Der kaufmännische Freelancer steht also vor anderen Herausforderungen als der IT-Freelancer.
Schlaue Leute wissen: Im Kaufmännischen kann man andere schlaue Leute an sehr vielfältige Aufgaben setzen, auch wenn sie nicht exakt ganz genau das schon einmal gemacht haben. Die wissen auch, dass es in vielen Fällen (nicht in allen) sehr viel effektiver sein kann, einen schlauen Nicht-Spezialisten einzusetzen als einen nicht-schlauen Spezialisten.
Aus diesen Dynamiken und meiner patchworkartigen Laufbahn ergibt sich, dass ich vor allem von schlauen Auftraggebern eingesetzt werde. Mit denen finde ich das Arbeiten auch angenehmer.
Sehr gerne hätte ich mich enger spezialisiert. Die Wahrheit ist aber, dass es auf unserem kleinen kaufmännischen Markt einfach nicht genug Projekte zu eng umrissenen Aufgaben gibt, um sich nachhaltig darauf zu konzentrieren und davon zu leben. Also lerne ich auf vielen Gebieten dazu.
Derzeit (Dezember 2012) beobachte ich eine Welle extrem spezieller Anfragen durch die Agenturen. Insbesondere der Bankensektor fragt offensichtlich Spezialkenntnisse nach. So speziell, dass es auf dem kleinen Markt kaufmännischer Freiberufler wahrscheinlich kaum mehr als 3 Potentials für jede dieser Aufgaben gibt.

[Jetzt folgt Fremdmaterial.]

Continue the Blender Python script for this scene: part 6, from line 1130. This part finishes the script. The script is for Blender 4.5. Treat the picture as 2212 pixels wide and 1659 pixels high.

Beim Denkansatz zur Spezialisierung gibt es zwei grundlegend verschiedene Richtungen. Die eine richtet sich auf die Spezialisierung auf bestimmte Verrichtungen bzw. auf bestimmte Tools. Der ursprüngliche Gedanke der EKS dagegen, der Engpass-konzentrierten Strategie nach Wolfgang Mewes ist, sich auf die Lösung eines bestimmten Problems zu spezialisieren – die Tools dafür können sich im Laufe der Zeit ändern.
Beide Ansätze können Sinn machen. Wir wissen, welche Honorare an Spezialisten für ein bekanntes deutsches ERP-Tool gezahlt werden.
Die Spezialisierung auf Problemlösungen dagegen kann schwieriger zu kommunizieren sein, ist dafür aber unabhängig von Tools und Modeströmungen und schafft häufig eine langfristige, werthaltige Symbiose mit der Zielgruppe.